Because of the depression and the fact that returned soldiers would be granted large tracts of land in Canada, if they emigrated there. Both couples headed off to Canada, the Traills first and the Moodies after, only to be disappointed when they arrived. Catharine survived cholera, contracted in Montreal. Then they found that their land, near what is now Peterborough, Ontario, was virgin forest and their homes were cabins, instead of the cleared land and mansions that they were familiar with.

Catharine, who was a great lover of nature, adapted better than Susanna, who was very much a society person. Life became even harder for the sisters when their husbands, who were better soldiers than farmers, headed off to Toronto, then called York, to fight against the Upper Canada Rebellion of 1837 and to get much needed cash. Moodie remained a soldier for several years, in order to pay off debts. This was the lonely low point of Susanna's life. The good news was that John Moodie was given a job as the Sheriff of Hastings County. The movie then jumps to the the sisters' elder years, summarizes their accomplishments and ends.

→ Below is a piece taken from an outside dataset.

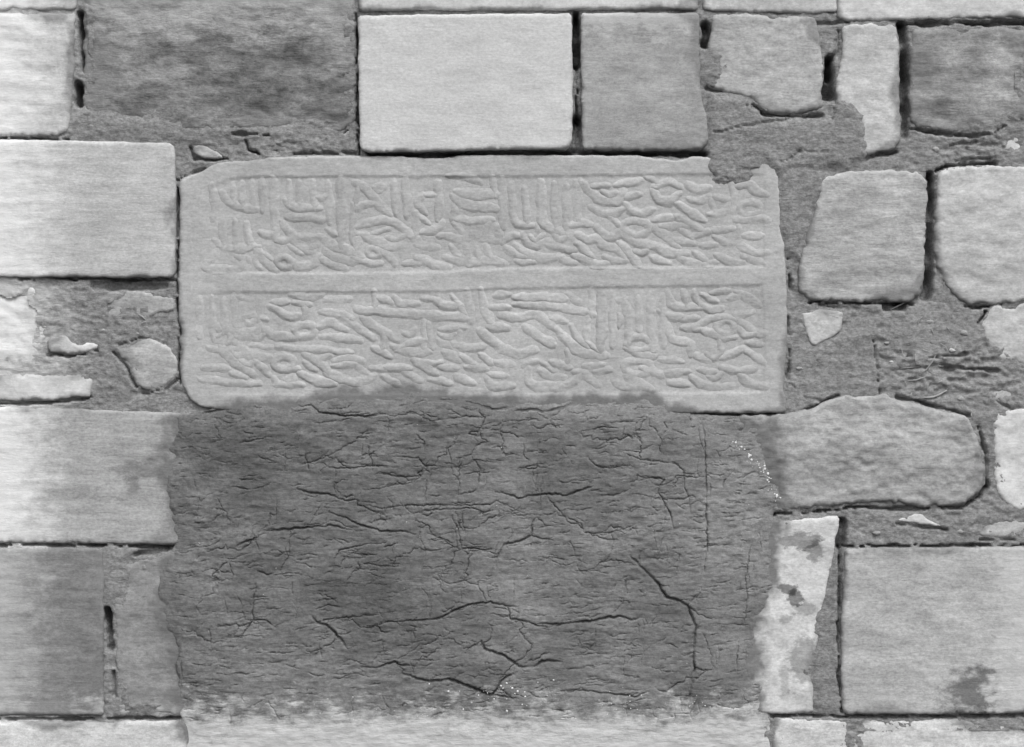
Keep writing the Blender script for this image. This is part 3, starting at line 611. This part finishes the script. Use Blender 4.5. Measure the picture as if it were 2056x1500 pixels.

Afterword: The Belleville part of their lives is just as interesting as the wilderness part. In 1840, the Moodies moved to Belleville, Ontario, where Susanna could be back in society. John Moodie is now remembered, in Belleville, as Dunbar Moodie, using a middle name.

In 1863, Dunbar lost his job as Sheriff, for health and political reasons. They then moved to a large, grey, stone home on the West Hill in Belleville; their old home was too expensive. The home is still referred to as the "Susanna Moodie cottage". If you want to see it, Google it; if I want to see it, I simply look out my kitchen window and there it is.